> _Your task_: Only the lines from the start of the data through the one containing "M['petal'] = plain('yellow_petal', (0.75, 0.50, 0.05), 0.8)" belong in your answer; return them exactly.

> _Supplied data_:
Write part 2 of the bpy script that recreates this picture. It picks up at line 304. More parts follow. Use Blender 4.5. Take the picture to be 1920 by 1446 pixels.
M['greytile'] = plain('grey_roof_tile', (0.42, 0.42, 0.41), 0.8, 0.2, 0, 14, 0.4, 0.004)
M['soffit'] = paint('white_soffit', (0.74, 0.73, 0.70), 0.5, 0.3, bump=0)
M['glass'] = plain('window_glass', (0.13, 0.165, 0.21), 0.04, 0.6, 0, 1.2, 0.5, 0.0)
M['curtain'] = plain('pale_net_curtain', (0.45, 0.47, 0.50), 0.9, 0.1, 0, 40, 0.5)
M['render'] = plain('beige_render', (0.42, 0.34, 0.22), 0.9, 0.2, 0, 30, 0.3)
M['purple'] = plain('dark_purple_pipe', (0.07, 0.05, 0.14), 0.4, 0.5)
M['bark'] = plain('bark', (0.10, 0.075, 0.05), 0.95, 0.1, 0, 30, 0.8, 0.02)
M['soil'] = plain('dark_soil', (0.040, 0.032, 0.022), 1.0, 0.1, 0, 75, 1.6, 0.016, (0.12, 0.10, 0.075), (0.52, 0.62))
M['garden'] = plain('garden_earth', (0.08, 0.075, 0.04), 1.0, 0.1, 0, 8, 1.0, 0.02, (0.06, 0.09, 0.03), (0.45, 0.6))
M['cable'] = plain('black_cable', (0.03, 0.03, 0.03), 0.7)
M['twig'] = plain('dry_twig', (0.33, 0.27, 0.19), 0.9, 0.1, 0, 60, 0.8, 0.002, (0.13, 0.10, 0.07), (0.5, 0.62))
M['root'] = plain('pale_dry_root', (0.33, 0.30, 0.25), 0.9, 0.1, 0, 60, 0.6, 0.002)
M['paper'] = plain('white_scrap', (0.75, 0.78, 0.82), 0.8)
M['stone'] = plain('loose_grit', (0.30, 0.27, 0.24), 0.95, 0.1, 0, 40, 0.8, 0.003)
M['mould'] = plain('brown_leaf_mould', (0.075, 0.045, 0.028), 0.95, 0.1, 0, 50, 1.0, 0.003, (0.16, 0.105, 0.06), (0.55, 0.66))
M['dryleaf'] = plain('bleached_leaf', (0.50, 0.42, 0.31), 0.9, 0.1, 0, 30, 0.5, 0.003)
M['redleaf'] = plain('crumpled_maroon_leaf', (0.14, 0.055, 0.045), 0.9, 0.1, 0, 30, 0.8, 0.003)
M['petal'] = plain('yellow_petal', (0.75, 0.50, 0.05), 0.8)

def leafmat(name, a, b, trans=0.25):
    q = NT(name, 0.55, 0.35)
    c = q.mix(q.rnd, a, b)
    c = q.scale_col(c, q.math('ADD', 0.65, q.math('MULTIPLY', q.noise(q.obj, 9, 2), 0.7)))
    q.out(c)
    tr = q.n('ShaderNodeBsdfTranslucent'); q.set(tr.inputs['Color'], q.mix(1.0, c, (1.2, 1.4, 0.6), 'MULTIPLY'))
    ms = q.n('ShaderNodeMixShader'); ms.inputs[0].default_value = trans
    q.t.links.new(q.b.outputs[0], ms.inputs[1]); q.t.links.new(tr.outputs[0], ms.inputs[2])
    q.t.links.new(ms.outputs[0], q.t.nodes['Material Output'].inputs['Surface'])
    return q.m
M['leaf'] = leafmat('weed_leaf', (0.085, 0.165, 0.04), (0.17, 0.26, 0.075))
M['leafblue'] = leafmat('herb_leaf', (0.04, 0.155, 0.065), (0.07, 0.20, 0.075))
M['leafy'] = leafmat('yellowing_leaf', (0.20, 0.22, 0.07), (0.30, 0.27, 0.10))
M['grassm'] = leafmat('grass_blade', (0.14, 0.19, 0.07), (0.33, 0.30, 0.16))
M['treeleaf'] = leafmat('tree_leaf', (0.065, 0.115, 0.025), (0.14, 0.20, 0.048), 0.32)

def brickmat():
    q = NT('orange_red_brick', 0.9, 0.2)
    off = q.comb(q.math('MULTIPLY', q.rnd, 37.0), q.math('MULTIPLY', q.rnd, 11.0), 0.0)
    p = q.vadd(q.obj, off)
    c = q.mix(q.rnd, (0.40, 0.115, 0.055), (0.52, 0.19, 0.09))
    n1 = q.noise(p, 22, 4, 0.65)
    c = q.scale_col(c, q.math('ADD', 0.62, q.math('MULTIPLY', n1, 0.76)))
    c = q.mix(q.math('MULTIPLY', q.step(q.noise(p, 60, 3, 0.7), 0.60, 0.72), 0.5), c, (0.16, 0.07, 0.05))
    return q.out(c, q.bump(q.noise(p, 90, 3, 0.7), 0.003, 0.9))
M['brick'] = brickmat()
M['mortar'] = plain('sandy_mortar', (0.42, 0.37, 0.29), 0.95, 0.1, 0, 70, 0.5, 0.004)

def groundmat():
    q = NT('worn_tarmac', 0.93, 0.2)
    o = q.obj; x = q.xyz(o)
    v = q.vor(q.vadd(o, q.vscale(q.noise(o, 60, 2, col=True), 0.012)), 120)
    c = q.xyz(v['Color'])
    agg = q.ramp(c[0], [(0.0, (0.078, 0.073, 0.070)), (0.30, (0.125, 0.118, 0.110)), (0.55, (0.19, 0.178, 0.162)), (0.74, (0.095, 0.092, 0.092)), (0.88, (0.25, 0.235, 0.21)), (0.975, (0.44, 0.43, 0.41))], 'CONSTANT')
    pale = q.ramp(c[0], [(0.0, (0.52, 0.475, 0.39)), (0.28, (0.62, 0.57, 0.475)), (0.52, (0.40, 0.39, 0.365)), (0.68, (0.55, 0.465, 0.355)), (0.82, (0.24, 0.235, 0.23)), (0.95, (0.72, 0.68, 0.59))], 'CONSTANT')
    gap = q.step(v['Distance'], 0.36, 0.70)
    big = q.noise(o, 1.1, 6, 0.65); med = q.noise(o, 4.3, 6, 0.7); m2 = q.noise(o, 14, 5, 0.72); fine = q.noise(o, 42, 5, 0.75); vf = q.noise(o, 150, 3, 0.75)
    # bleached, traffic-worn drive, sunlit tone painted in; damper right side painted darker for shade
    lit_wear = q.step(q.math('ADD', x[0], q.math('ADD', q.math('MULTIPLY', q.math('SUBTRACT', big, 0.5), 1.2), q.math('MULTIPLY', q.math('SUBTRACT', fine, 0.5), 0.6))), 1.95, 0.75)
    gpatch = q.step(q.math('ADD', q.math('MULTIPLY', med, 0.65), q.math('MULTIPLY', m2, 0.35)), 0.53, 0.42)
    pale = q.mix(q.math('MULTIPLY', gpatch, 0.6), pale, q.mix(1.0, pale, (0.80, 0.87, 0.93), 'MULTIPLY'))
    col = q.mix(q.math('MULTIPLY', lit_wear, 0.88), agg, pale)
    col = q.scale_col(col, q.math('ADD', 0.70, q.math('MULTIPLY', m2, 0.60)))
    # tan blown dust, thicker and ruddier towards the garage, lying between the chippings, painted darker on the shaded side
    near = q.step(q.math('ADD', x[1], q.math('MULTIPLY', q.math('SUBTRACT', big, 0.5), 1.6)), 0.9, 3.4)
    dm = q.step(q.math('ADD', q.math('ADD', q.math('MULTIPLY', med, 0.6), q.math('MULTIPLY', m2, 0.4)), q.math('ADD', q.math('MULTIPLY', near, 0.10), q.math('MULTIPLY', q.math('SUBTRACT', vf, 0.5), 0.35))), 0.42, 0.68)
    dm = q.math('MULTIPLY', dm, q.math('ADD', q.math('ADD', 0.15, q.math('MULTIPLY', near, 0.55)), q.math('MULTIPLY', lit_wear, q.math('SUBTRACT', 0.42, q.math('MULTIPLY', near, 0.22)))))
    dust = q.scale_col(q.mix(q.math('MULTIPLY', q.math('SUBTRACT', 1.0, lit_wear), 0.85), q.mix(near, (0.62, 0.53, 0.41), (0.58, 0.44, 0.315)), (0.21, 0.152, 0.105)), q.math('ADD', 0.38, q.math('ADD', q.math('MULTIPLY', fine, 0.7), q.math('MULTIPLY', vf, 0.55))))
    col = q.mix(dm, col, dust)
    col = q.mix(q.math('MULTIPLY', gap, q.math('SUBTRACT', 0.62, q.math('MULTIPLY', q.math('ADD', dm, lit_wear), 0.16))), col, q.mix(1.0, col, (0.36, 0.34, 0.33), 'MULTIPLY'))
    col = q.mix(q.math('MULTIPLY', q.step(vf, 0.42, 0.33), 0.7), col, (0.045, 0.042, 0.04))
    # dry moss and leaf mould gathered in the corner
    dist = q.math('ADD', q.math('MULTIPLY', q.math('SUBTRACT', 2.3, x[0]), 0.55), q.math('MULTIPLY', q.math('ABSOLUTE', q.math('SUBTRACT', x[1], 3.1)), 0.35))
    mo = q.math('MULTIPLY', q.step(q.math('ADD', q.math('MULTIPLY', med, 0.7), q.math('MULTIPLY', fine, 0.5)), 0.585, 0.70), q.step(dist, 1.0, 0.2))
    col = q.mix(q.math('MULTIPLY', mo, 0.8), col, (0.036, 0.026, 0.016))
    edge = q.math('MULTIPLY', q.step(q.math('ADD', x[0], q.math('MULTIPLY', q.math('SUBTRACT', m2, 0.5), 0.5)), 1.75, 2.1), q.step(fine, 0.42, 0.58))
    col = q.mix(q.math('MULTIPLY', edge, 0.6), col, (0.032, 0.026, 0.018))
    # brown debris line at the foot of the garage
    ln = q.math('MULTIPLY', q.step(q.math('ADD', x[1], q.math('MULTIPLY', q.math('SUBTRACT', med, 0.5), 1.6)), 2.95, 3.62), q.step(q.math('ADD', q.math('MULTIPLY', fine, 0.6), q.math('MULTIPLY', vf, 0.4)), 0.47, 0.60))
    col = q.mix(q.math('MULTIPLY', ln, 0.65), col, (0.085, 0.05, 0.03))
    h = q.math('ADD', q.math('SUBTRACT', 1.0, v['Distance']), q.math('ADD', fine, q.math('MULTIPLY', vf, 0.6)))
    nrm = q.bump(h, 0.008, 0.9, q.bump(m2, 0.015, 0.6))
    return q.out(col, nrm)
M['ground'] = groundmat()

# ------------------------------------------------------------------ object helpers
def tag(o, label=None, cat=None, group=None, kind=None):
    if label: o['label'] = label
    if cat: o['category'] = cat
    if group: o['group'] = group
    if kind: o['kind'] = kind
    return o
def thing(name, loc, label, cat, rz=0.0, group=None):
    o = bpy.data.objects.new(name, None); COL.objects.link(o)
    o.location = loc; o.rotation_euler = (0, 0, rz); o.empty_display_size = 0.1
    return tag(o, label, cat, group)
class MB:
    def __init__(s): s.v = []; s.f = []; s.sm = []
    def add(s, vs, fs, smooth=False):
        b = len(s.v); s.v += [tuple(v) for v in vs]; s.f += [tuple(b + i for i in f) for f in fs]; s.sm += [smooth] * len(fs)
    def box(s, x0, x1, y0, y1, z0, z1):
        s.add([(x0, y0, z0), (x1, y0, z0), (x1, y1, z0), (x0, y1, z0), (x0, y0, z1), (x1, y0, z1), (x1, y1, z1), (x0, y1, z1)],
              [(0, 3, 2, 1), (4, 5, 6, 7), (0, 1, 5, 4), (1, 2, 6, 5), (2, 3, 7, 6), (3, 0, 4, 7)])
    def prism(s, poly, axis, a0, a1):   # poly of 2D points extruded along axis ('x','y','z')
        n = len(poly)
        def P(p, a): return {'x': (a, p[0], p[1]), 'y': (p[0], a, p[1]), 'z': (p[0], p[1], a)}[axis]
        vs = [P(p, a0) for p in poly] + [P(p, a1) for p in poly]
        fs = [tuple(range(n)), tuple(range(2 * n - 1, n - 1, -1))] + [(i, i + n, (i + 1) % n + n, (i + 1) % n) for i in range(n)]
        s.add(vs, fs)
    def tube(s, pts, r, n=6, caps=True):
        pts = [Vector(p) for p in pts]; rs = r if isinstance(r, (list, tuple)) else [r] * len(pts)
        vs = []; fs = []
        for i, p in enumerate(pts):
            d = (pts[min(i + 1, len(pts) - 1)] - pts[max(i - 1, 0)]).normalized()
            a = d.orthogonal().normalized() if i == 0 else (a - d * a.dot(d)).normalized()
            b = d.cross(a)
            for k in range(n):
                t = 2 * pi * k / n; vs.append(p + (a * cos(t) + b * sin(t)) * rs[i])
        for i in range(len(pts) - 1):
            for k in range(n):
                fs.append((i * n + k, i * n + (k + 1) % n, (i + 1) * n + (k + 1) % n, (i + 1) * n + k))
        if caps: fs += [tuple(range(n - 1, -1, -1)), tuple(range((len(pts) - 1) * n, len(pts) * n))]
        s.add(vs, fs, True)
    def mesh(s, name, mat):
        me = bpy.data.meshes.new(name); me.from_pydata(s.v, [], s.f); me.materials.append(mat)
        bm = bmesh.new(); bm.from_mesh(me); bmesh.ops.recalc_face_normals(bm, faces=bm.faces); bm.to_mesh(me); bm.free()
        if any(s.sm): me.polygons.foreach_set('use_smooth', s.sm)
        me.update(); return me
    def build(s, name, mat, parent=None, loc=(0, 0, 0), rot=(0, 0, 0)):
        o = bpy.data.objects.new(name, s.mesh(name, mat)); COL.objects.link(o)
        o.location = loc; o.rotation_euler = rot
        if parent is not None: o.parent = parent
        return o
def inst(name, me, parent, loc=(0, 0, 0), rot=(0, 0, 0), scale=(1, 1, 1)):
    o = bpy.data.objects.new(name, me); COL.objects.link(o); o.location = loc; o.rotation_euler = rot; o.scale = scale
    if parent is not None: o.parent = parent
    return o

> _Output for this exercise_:
Write part 2 of the bpy script that recreates this picture. It picks up at line 304. More parts follow. Use Blender 4.5. Take the picture to be 1920 by 1446 pixels.
M['greytile'] = plain('grey_roof_tile', (0.42, 0.42, 0.41), 0.8, 0.2, 0, 14, 0.4, 0.004)
M['soffit'] = paint('white_soffit', (0.74, 0.73, 0.70), 0.5, 0.3, bump=0)
M['glass'] = plain('window_glass', (0.13, 0.165, 0.21), 0.04, 0.6, 0, 1.2, 0.5, 0.0)
M['curtain'] = plain('pale_net_curtain', (0.45, 0.47, 0.50), 0.9, 0.1, 0, 40, 0.5)
M['render'] = plain('beige_render', (0.42, 0.34, 0.22), 0.9, 0.2, 0, 30, 0.3)
M['purple'] = plain('dark_purple_pipe', (0.07, 0.05, 0.14), 0.4, 0.5)
M['bark'] = plain('bark', (0.10, 0.075, 0.05), 0.95, 0.1, 0, 30, 0.8, 0.02)
M['soil'] = plain('dark_soil', (0.040, 0.032, 0.022), 1.0, 0.1, 0, 75, 1.6, 0.016, (0.12, 0.10, 0.075), (0.52, 0.62))
M['garden'] = plain('garden_earth', (0.08, 0.075, 0.04), 1.0, 0.1, 0, 8, 1.0, 0.02, (0.06, 0.09, 0.03), (0.45, 0.6))
M['cable'] = plain('black_cable', (0.03, 0.03, 0.03), 0.7)
M['twig'] = plain('dry_twig', (0.33, 0.27, 0.19), 0.9, 0.1, 0, 60, 0.8, 0.002, (0.13, 0.10, 0.07), (0.5, 0.62))
M['root'] = plain('pale_dry_root', (0.33, 0.30, 0.25), 0.9, 0.1, 0, 60, 0.6, 0.002)
M['paper'] = plain('white_scrap', (0.75, 0.78, 0.82), 0.8)
M['stone'] = plain('loose_grit', (0.30, 0.27, 0.24), 0.95, 0.1, 0, 40, 0.8, 0.003)
M['mould'] = plain('brown_leaf_mould', (0.075, 0.045, 0.028), 0.95, 0.1, 0, 50, 1.0, 0.003, (0.16, 0.105, 0.06), (0.55, 0.66))
M['dryleaf'] = plain('bleached_leaf', (0.50, 0.42, 0.31), 0.9, 0.1, 0, 30, 0.5, 0.003)
M['redleaf'] = plain('crumpled_maroon_leaf', (0.14, 0.055, 0.045), 0.9, 0.1, 0, 30, 0.8, 0.003)
M['petal'] = plain('yellow_petal', (0.75, 0.50, 0.05), 0.8)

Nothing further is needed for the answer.